*Exercise goal*
Look for the line containing "Reconstruct this image" and the line containing "return np.array([0, 0, HC])+t*d"; retype them and all lines between, exactly, and leave out the pictures.

*Material provided*
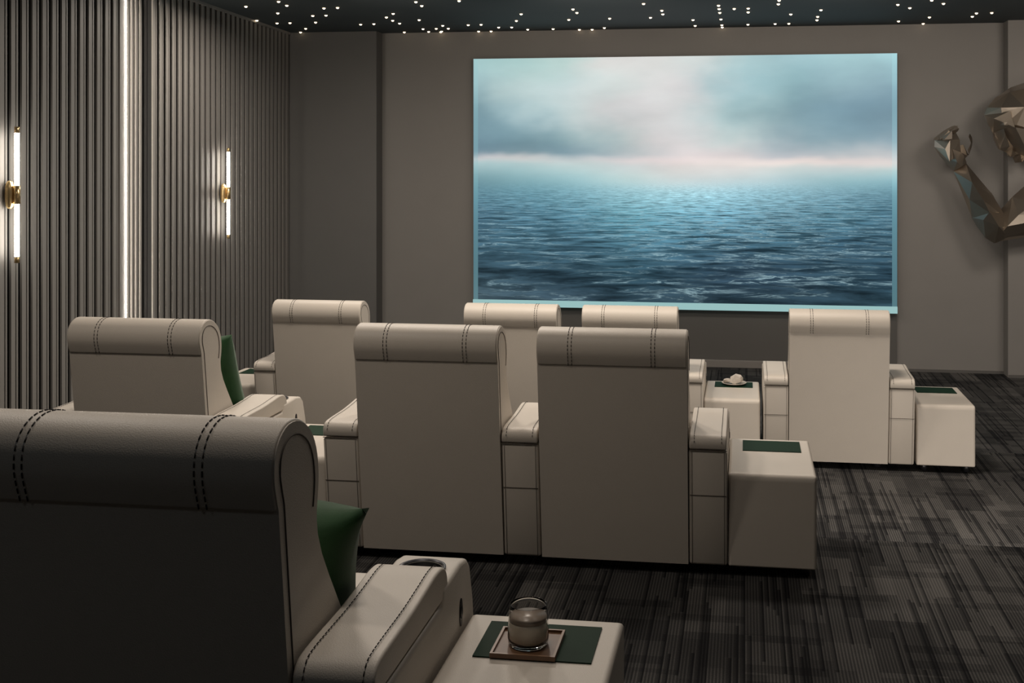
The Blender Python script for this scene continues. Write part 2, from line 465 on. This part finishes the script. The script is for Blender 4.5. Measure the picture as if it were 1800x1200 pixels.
def edge_mat():
    m = bpy.data.materials.new('screen_spill_edge'); m.use_nodes = True
    nt = m.node_tree; nt.nodes.clear()
    out = nt.nodes.new('ShaderNodeOutputMaterial'); em = nt.nodes.new('ShaderNodeEmission'); nt.links.new(em.outputs[0], out.inputs[0])
    at = nt.nodes.new('ShaderNodeAttribute'); at.attribute_name = 'picture'
    mix = nt.nodes.new('ShaderNodeMix'); mix.data_type = 'RGBA'; mix.inputs[0].default_value = 0.22
    nt.links.new(at.outputs['Color'], mix.inputs[6]); mix.inputs[7].default_value = (0.30, 0.62, 0.66, 1)
    nt.links.new(mix.outputs[2], em.inputs['Color'])
    return m
scr = tag(empty('projection_screen', (0, YB - .09, 0)), 'large wide screen showing a grey blue sea under a cloudy sky', 'screen')
bm = bmesh.new(); box(bm, SX0, SX1, .004, .058, SZ0, SZ1); link('casing', bm, 'plastic', scr, smooth=False)
picture_grid('display', IX0, IX1, IZ0, SZ1, 180, 110, 0.0, sea_mat(), scr)
em_edge = edge_mat()  # screen spill on the side frame strips put in as emission
a = picture_grid('edge_spill', SX0, IX0, IZ0, SZ1, 2, 60, 0.0, em_edge, scr)
b = picture_grid('edge_spill', IX1, SX1, IZ0, SZ1, 2, 60, 0.0, em_edge, scr, gain=1.1)
bm = bmesh.new(); box(bm, SX0, SX1, -.03, .004, SZ0, IZ0)  # ledge of the frame, screen spill on it put in as emission
link('bottom_ledge', bm, emit('pale_teal_ledge', (0.36, 0.62, 0.62), 0.8, 0.03), scr, smooth=False)['label'] = 'pale teal ledge along the bottom, screen spill put in as glow'

# ------------------------------------------------------------------ recliner
W = 0.69
ROLL = spline([(-.130, .985), (-.141, 1.015), (-.150, 1.05), (-.146, 1.09), (-.122, 1.124), (-.078, 1.142), (-.02, 1.136), (.035, 1.105), (.068, 1.06), (.080, 1.01), (.078, .965), (.070, .92), (.076, .875)], 3)
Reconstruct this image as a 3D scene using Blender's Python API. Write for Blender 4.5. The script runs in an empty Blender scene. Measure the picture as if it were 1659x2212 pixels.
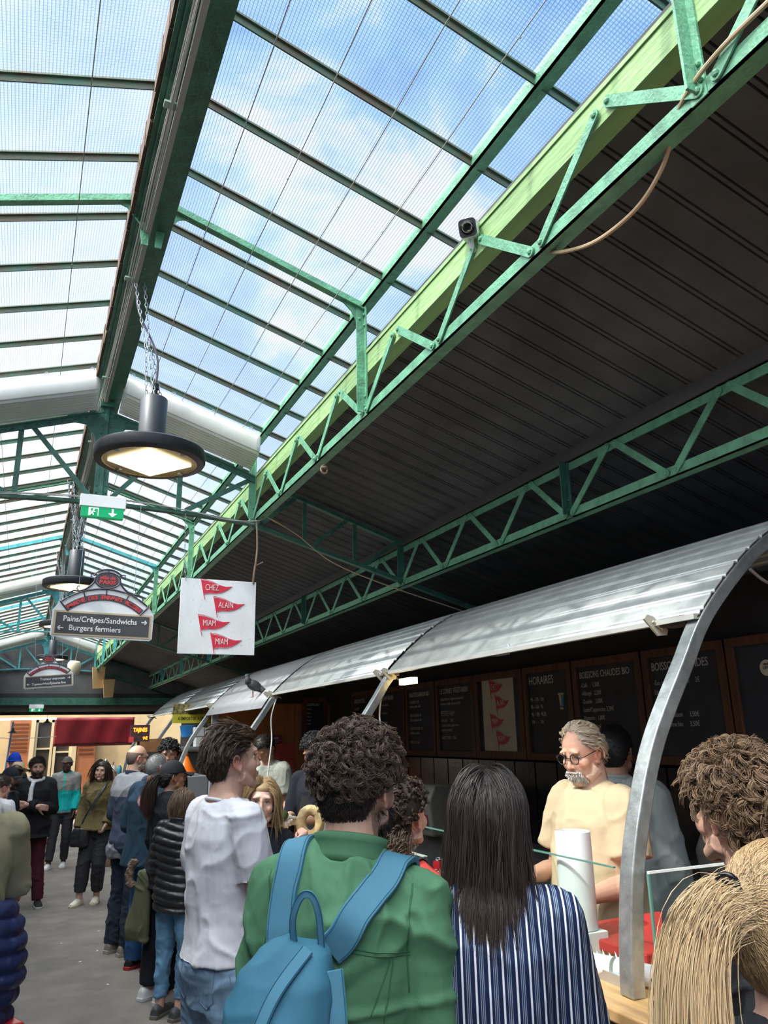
import bpy, bmesh, math, random
import numpy as np
from mathutils import Vector, Matrix, noise
random.seed(7); rng = np.random.default_rng(11)
SC = bpy.context.scene
COL = SC.collection
PI = math.pi

# ---------------------------------------------------------------- camera
FPX = 1661.0; CX, CY = 829.5, 1106.0; HC = 1.85
def _n(v): v = np.array(v, float); return v/np.linalg.norm(v)
_Y = _n([45-CX, 1600-CY, FPX]); _Z = _n([-130, -5590, FPX]); _Z = _n(_Z-_Y*_Z.dot(_Y)); _X = np.cross(_Y, _Z)
RW = np.array([_X, _Y, _Z])            # camera (right, down, forward) -> world
cam_d = bpy.data.cameras.new('camera'); cam = bpy.data.objects.new('camera', cam_d); COL.objects.link(cam)
cr = RW@np.array([1, 0, 0.]); cu = RW@np.array([0, -1., 0]); cb = RW@np.array([0, 0, -1.])
cam.matrix_world = Matrix(((cr[0], cu[0], cb[0], 0), (cr[1], cu[1], cb[1], 0), (cr[2], cu[2], cb[2], HC), (0, 0, 0, 1)))
cam_d.sensor_fit = 'HORIZONTAL'; cam_d.sensor_width = 36; cam_d.lens = 36*FPX/1659; cam_d.clip_start = .05; cam_d.clip_end = 400
SC.camera = cam
def at(u, v, x=None, y=None, z=None):   # photo pixel -> point on a world plane (used to measure positions)
    d = RW@np.array([u-CX, v-CY, FPX])
    t = x/d[0] if x is not None else (y/d[1] if y is not None else (z-HC)/d[2])
    return np.array([0, 0, HC])+t*d

# ---------------------------------------------------------------- light
SC.view_settings.view_transform = 'Standard'; SC.view_settings.look = 'None'
SC.view_settings.exposure = 0.35; SC.view_settings.gamma = 1.0; SC.view_settings.use_curve_mapping = False
SUN_TRAVEL = Vector((1, .22, -1.2)).normalized()
sun_d = bpy.data.lights.new('sun', 'SUN'); sun_d.energy = 5.5; sun_d.angle = math.radians(1.6); sun_d.color = (1, .93, .82)
sun = bpy.data.objects.new('sun', sun_d); COL.objects.link(sun); sun.location = (-6, -2, 12)
sun.rotation_euler = SUN_TRAVEL.to_track_quat('-Z', 'Y').to_euler()
W = bpy.data.worlds.new('sky'); SC.world = W; W.use_nodes = True
nt = W.node_tree; nt.nodes.clear()
def wn(t, **k):
    n = nt.nodes.new(t)
    for a, b in k.items(): setattr(n, a, b)
    return n
tc = wn('ShaderNodeTexCoord'); mp = wn('ShaderNodeMapping'); mp.inputs['Scale'].default_value = (1, 1, 1.5)
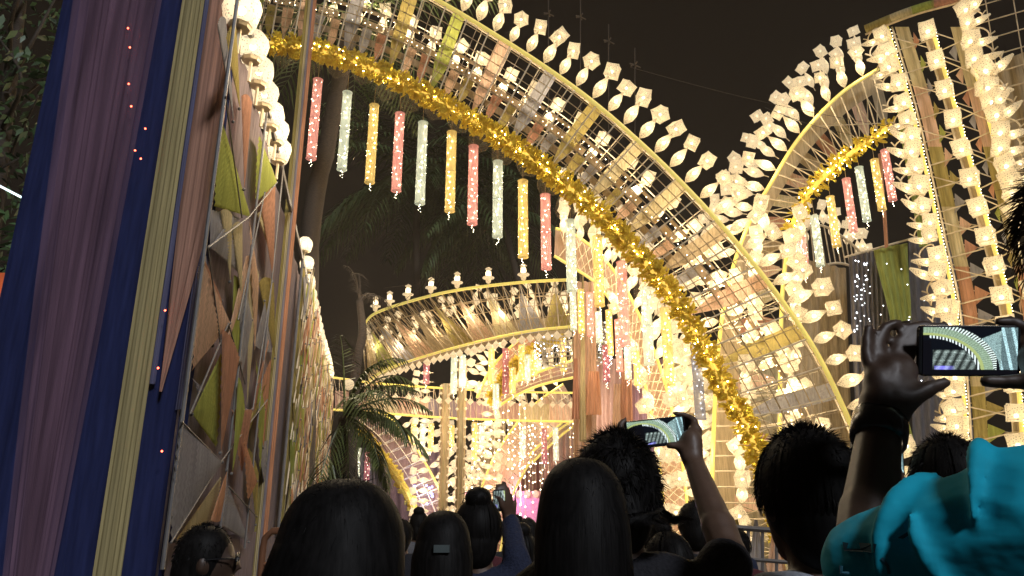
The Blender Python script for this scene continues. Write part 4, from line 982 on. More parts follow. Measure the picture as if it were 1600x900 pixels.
lamp_or_fill_light(None, P(10, 300, 7.0), 5, (.8, 1, .9), .1)
# bare wires across the sky
b = MB()
for a, c_ in (((985, 105), (1400, 200)), ((1195, 168), (1372, 218)), ((560, 520), (770, 350)), ((600, 450), (830, 395))):
    p, q_ = P(*a, 16.5), P(*c_, 15.5); b.tube([lerp(p, q_, t) - V(0, 0, .12*math.sin(PI*t)) for t in np.linspace(0, 1, 12)], .006, 4)
single('overhead_wire', b, 'bark', 'thin dark cables strung across the night sky', 'cable', kind='stuff')
for i, (x, y0, y1) in enumerate(((857, -5, 80), (907, 0, 130), (951, 38, 150), (992, 75, 190))):
    b = MB(); b.rod(P(x, y0, 16.3), P(x, y1+160, 16.3), .014, 5)
    for k in range(5):
        a = k*1.25; b.rod(P(x, y0+26, 16.3), P(x, y0+26, 16.3)+V(.14*math.cos(a), .14*math.sin(a), .09*((k % 3)-1)), .02, 4)
    single('light_pole', b, 'bark', f'thin dark pole with small star fitting above the great arch, {ordn(i)} from the left', 'pole', 'thin poles above the great arch')

# ================================================================== THE CROWD
SKIN = {}
def skin(c, nm):
    M[nm] = solid(nm, c, .5, 0, 30, .12, .05)
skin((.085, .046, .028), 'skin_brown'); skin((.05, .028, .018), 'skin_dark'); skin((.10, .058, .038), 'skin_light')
def hairmat(nm, c):
    m, t, o = new_mat(nm); b = N(t, 'ShaderNodeBsdfPrincipled'); col, fac = varied(t, c, 90, .5, (1, 1, .12)); t.links.new(col, b.inputs['Base Color'])
    b.inputs['Roughness'].default_value = .55; b.inputs['Specular IOR Level'].default_value = .09; t.links.new(b.outputs[0], o.inputs[0]); M[nm] = m
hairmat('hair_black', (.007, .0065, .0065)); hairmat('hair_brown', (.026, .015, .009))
def fabric(nm, c, bump=.3): M[nm] = solid(nm, c, .85, 0, 120, .2, bump, None, .2)
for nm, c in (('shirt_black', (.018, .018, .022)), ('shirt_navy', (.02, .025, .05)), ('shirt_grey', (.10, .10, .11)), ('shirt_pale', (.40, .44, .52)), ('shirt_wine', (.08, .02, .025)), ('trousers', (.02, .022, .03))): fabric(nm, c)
M['shoe'] = solid('shoe', (.03, .025, .02), .5)
M['phone_case'] = solid('phone_case', (.012, .012, .014), .25, 0, 5, .1)
M['metal'] = solid('brushed_metal', (.35, .34, .33), .3, .9)

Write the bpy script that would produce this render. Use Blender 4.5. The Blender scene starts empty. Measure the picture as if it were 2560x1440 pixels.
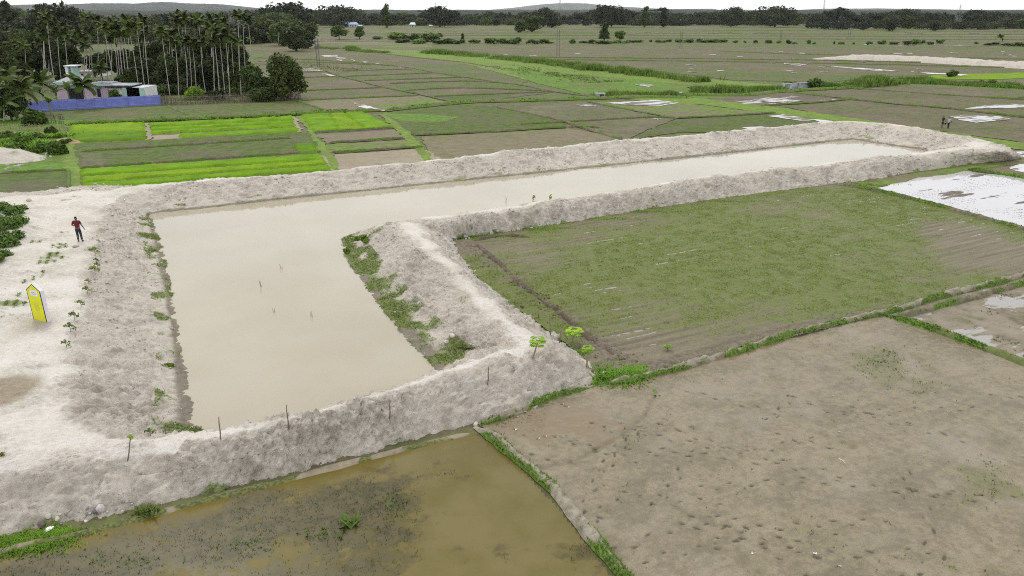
import bpy, math, random
import numpy as np
from mathutils import Vector, Matrix, geometry
from mathutils.bvhtree import BVHTree
random.seed(7); rng=np.random.default_rng(7)
C=bpy.context.scene.collection
R=math.radians
# ---------------------------------------------------------------- camera model (photo pixels 2560x1440 -> world metres)
F=1850.0; YH=24.0; CAMZ=16.5; PITCH=math.atan((720-YH)/F); CPT,SPT=math.cos(PITCH),math.sin(PITCH)
def ray(px,py):
    u=(px-1280)/F; v=-(py-720)/F
    return np.array([u, CPT+v*SPT, -SPT+v*CPT])
def P(px,py,z=0.0):
    d=ray(px,py); t=(z-CAMZ)/d[2]; return np.array([d[0]*t,d[1]*t,z])
def PY(px,py,Y):
    d=ray(px,py); t=Y/d[1]; return np.array([d[0]*t,Y,CAMZ+d[2]*t])
cam=bpy.data.cameras.new('camera'); co=bpy.data.objects.new('camera',cam); C.objects.link(co)
cam.sensor_width=36; cam.lens=36*F/2560; cam.clip_end=80000; cam.clip_start=.5
co.location=(0,0,CAMZ); co.rotation_euler=(math.pi/2-PITCH,0,0); bpy.context.scene.camera=co
# ---------------------------------------------------------------- numpy noise
def _h(ix,iy,s):
    n=(ix.astype(np.int64)*374761393+iy.astype(np.int64)*668265263+s*974634777)&0xffffffff
    n=((n^(n>>13))*1274126177)&0xffffffff
    n=((n^(n>>16))*2246822519)&0xffffffff
    return ((n^(n>>15))&0xffffff)/float(0xffffff)
def vn(x,y,s=0):
    x=np.asarray(x,float); y=np.asarray(y,float)
    ix=np.floor(x); iy=np.floor(y); fx=x-ix; fy=y-iy
    ux=fx*fx*fx*(fx*(fx*6-15)+10); uy=fy*fy*fy*(fy*(fy*6-15)+10)
    a=_h(ix,iy,s); b=_h(ix+1,iy,s); c=_h(ix,iy+1,s); d=_h(ix+1,iy+1,s)
    return (a*(1-ux)+b*ux)*(1-uy)+(c*(1-ux)+d*ux)*uy
def fbm(x,y,o=4,s=0,g=.5):
    t=0; a=1; n=0; k=1.0
    for i in range(o):
        t=t+a*(vn(x*k+i*17.3,y*k-i*9.1,s+i)*2-1); n+=a; a*=g; k*=2.07
    return t/n
def worley(x,y,s=0):
    x=np.asarray(x,float); y=np.asarray(y,float)
    ix=np.floor(x); iy=np.floor(y); best=np.full(x.shape,9.); cid=np.zeros(x.shape)
    for dx in(-1,0,1):
        for dy in(-1,0,1):
            cx=ix+dx; cy=iy+dy
            d=np.hypot(cx+_h(cx,cy,s)-x, cy+_h(cx,cy,s+5)-y); m=d<best
            best=np.where(m,d,best); cid=np.where(m,_h(cx,cy,s+9),cid)
    return best,cid
def clods(x,y,s=0):
    h=0
    for k,(sc,am) in enumerate(((1.5,.15),(3.4,.15),(7.5,.095))):
        wx=x+.25/sc*fbm(x*sc,y*sc,2,s+40+k); wy=y+.25/sc*fbm(x*sc+7,y*sc,2,s+50+k)
        f,c=worley(wx*sc,wy*sc,s+k*31); h=h+am*np.clip(1-f/(.35+.5*c),0,1)**.6*(.25+c)
    return h
# ---------------------------------------------------------------- objects
def mesh_from(name,v,f,smooth=False,attrs=None):
    v=np.asarray(v,np.float32); me=bpy.data.meshes.new(name)
    if isinstance(f,np.ndarray) and f.ndim==2:
        k=f.shape[1]; n=len(f)
        me.vertices.add(len(v)); me.vertices.foreach_set('co',v.ravel())
        me.loops.add(n*k); me.loops.foreach_set('vertex_index',f.astype(np.int32).ravel())
        me.polygons.add(n); me.polygons.foreach_set('loop_start',np.arange(0,n*k,k,dtype=np.int32))
        me.update(calc_edges=True)
    else:
        me.from_pydata([tuple(map(float,p)) for p in v],[],[tuple(map(int,q)) for q in f]); me.update()
    if smooth: me.polygons.foreach_set('use_smooth',np.ones(len(me.polygons),bool))
    for k,a in (attrs or {}).items():
        at=me.attributes.new(k,'FLOAT','POINT'); at.data.foreach_set('value',np.asarray(a,np.float32))
    return me
def obj(name,me,mat=None,parent=None,loc=None):
    o=bpy.data.objects.new(name,me); C.objects.link(o)
    if mat is not None and len(me.materials)==0: me.materials.append(mat)
    if parent is not None: o.parent=parent
    if loc is not None: o.location=[float(q) for q in loc]
    return o
def tag(o,label,cat,group=None,kind=None):
    o['label']=label; o['category']=cat
    if group: o['group']=group
    if kind: o['kind']=kind
    return o
def thing(name,label,cat,loc=(0,0,0),rz=0,group=None):
    o=bpy.data.objects.new(name,None); C.objects.link(o); o.empty_display_size=.2
    o.location=[float(q) for q in loc]; o.rotation_euler=(0,0,rz); return tag(o,label,cat,group)
def copy_tree(o,parent=None):
    c=o.copy(); C.objects.link(c)
    if parent is not None: c.parent=parent
    for ch in o.children: copy_tree(ch,c)
    return c
def gridf(nu,nv,cu=False):
    i=np.arange(nu if cu else nu-1); j=np.arange(nv-1); I,J=np.meshgrid(i,j,indexing='ij'); I2=(I+1)%nu
    return np.stack([I*nv+J,I2*nv+J,I2*nv+J+1,I*nv+J+1],-1).reshape(-1,4)
class MB:
    def __init__(s): s.v=[]; s.f=[]
    def add(s,v,f):
        b=len(s.v); s.v+= [tuple(p) for p in v]; s.f+=[tuple(b+i for i in q) for q in f]
    def box(s,c,d,rz=0,bev=0):
        x,y,z=[k/2 for k in d]; M=Matrix.Rotation(rz,3,'Z'); c=Vector(c)
        s.add([c+M@Vector(p) for p in((-x,-y,-z),(x,-y,-z),(x,y,-z),(-x,y,-z),(-x,-y,z),(x,-y,z),(x,y,z),(-x,y,z))],
          [(0,3,2,1),(4,5,6,7),(0,1,5,4),(1,2,6,5),(2,3,7,6),(3,0,4,7)])
    def tube(s,pts,rs,n=6):
        pts=[Vector([float(q) for q in p]) for p in pts]; m=len(pts)
        if not hasattr(rs,'__len__'): rs=[rs]*m
        v=[]; f=[]
        for i,p in enumerate(pts):
            t=(pts[min(i+1,m-1)]-pts[max(i-1,0)]).normalized(); a=t.orthogonal().normalized()
            if abs(t.z)>.5: a=(Vector((1,0,0))-t*t.x).normalized()
            b=t.cross(a)
            for k in range(n):
                w=2*math.pi*k/n; v.append(p+(a*math.cos(w)+b*math.sin(w))*rs[i])
        for i in range(m-1):
            for k in range(n): f.append((i*n+k,i*n+(k+1)%n,(i+1)*n+(k+1)%n,(i+1)*n+k))
        f.append(tuple(range(n))[::-1]); f.append(tuple((m-1)*n+k for k in range(n))); s.add(v,f)
    def build(s,name,mat,parent=None,smooth=False): return obj(name,mesh_from(name,s.v,s.f,smooth),mat,parent)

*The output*
Reconstruct this image as a 3D scene using Blender's Python API. Write for Blender 4.5. The script runs in an empty Blender scene. Measure the picture as if it were 1659x2212 pixels.
import bpy, bmesh, math, random
import numpy as np
from mathutils import Vector, Matrix, noise
random.seed(7); rng = np.random.default_rng(11)
SC = bpy.context.scene
COL = SC.collection
PI = math.pi

# ---------------------------------------------------------------- camera
FPX = 1661.0; CX, CY = 829.5, 1106.0; HC = 1.85
def _n(v): v = np.array(v, float); return v/np.linalg.norm(v)
_Y = _n([45-CX, 1600-CY, FPX]); _Z = _n([-130, -5590, FPX]); _Z = _n(_Z-_Y*_Z.dot(_Y)); _X = np.cross(_Y, _Z)
RW = np.array([_X, _Y, _Z])            # camera (right, down, forward) -> world
cam_d = bpy.data.cameras.new('camera'); cam = bpy.data.objects.new('camera', cam_d); COL.objects.link(cam)
cr = RW@np.array([1, 0, 0.]); cu = RW@np.array([0, -1., 0]); cb = RW@np.array([0, 0, -1.])
cam.matrix_world = Matrix(((cr[0], cu[0], cb[0], 0), (cr[1], cu[1], cb[1], 0), (cr[2], cu[2], cb[2], HC), (0, 0, 0, 1)))
cam_d.sensor_fit = 'HORIZONTAL'; cam_d.sensor_width = 36; cam_d.lens = 36*FPX/1659; cam_d.clip_start = .05; cam_d.clip_end = 400
SC.camera = cam
def at(u, v, x=None, y=None, z=None):   # photo pixel -> point on a world plane (used to measure positions)
    d = RW@np.array([u-CX, v-CY, FPX])
    t = x/d[0] if x is not None else (y/d[1] if y is not None else (z-HC)/d[2])
    return np.array([0, 0, HC])+t*d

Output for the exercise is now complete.